Restate all of the data exactly.

---- DATASET EXTRACT

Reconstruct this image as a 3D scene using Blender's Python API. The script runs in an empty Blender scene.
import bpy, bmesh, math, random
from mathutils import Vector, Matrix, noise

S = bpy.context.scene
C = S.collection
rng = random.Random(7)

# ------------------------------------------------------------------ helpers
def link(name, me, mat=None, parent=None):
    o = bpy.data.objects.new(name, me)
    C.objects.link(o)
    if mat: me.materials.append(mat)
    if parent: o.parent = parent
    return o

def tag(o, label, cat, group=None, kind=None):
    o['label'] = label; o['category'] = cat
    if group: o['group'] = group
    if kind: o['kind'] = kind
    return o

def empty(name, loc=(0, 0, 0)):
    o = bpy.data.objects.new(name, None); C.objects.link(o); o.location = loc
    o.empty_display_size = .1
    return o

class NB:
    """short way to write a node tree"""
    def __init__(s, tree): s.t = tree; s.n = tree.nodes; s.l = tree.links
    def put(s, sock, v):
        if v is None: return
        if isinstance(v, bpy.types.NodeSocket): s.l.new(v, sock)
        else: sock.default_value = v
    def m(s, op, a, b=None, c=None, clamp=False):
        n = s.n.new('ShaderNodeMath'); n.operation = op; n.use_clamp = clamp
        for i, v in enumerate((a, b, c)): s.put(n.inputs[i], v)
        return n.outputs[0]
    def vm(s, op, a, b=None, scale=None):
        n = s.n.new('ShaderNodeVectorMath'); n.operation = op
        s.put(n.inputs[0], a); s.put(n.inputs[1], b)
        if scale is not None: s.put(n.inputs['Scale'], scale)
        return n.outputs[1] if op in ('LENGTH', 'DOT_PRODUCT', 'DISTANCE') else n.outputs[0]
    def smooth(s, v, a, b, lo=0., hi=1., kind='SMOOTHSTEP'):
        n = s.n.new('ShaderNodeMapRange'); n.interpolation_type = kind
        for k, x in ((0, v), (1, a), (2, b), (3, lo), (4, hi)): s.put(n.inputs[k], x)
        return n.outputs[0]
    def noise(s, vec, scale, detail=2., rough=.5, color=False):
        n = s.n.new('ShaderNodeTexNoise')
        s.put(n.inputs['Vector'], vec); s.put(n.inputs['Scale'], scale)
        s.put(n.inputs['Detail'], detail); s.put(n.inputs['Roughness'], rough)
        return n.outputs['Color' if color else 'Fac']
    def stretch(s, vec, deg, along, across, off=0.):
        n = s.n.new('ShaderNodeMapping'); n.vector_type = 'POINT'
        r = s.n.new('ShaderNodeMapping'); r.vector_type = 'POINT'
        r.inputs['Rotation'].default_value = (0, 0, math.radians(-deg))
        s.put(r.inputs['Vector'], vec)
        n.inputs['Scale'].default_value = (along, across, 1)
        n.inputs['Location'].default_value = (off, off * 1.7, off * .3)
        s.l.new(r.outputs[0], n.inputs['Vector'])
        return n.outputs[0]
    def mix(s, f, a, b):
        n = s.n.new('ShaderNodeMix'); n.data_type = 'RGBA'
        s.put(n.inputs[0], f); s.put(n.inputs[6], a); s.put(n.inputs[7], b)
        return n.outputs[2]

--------

[WRITTEN SOLUTION]
Reconstruct this image as a 3D scene using Blender's Python API. The script runs in an empty Blender scene.
import bpy, bmesh, math, random
from mathutils import Vector, Matrix, noise

S = bpy.context.scene
C = S.collection
rng = random.Random(7)

# ------------------------------------------------------------------ helpers
def link(name, me, mat=None, parent=None):
    o = bpy.data.objects.new(name, me)
    C.objects.link(o)
    if mat: me.materials.append(mat)
    if parent: o.parent = parent
    return o

def tag(o, label, cat, group=None, kind=None):
    o['label'] = label; o['category'] = cat
    if group: o['group'] = group
    if kind: o['kind'] = kind
    return o

def empty(name, loc=(0, 0, 0)):
    o = bpy.data.objects.new(name, None); C.objects.link(o); o.location = loc
    o.empty_display_size = .1
    return o

class NB:
    """short way to write a node tree"""
    def __init__(s, tree): s.t = tree; s.n = tree.nodes; s.l = tree.links
    def put(s, sock, v):
        if v is None: return
        if isinstance(v, bpy.types.NodeSocket): s.l.new(v, sock)
        else: sock.default_value = v
    def m(s, op, a, b=None, c=None, clamp=False):
        n = s.n.new('ShaderNodeMath'); n.operation = op; n.use_clamp = clamp
        for i, v in enumerate((a, b, c)): s.put(n.inputs[i], v)
        return n.outputs[0]
    def vm(s, op, a, b=None, scale=None):
        n = s.n.new('ShaderNodeVectorMath'); n.operation = op
        s.put(n.inputs[0], a); s.put(n.inputs[1], b)
        if scale is not None: s.put(n.inputs['Scale'], scale)
        return n.outputs[1] if op in ('LENGTH', 'DOT_PRODUCT', 'DISTANCE') else n.outputs[0]
    def smooth(s, v, a, b, lo=0., hi=1., kind='SMOOTHSTEP'):
        n = s.n.new('ShaderNodeMapRange'); n.interpolation_type = kind
        for k, x in ((0, v), (1, a), (2, b), (3, lo), (4, hi)): s.put(n.inputs[k], x)
        return n.outputs[0]
    def noise(s, vec, scale, detail=2., rough=.5, color=False):
        n = s.n.new('ShaderNodeTexNoise')
        s.put(n.inputs['Vector'], vec); s.put(n.inputs['Scale'], scale)
        s.put(n.inputs['Detail'], detail); s.put(n.inputs['Roughness'], rough)
        return n.outputs['Color' if color else 'Fac']
    def stretch(s, vec, deg, along, across, off=0.):
        n = s.n.new('ShaderNodeMapping'); n.vector_type = 'POINT'
        r = s.n.new('ShaderNodeMapping'); r.vector_type = 'POINT'
        r.inputs['Rotation'].default_value = (0, 0, math.radians(-deg))
        s.put(r.inputs['Vector'], vec)
        n.inputs['Scale'].default_value = (along, across, 1)
        n.inputs['Location'].default_value = (off, off * 1.7, off * .3)
        s.l.new(r.outputs[0], n.inputs['Vector'])
        return n.outputs[0]
    def mix(s, f, a, b):
        n = s.n.new('ShaderNodeMix'); n.data_type = 'RGBA'
        s.put(n.inputs[0], f); s.put(n.inputs[6], a); s.put(n.inputs[7], b)
        return n.outputs[2]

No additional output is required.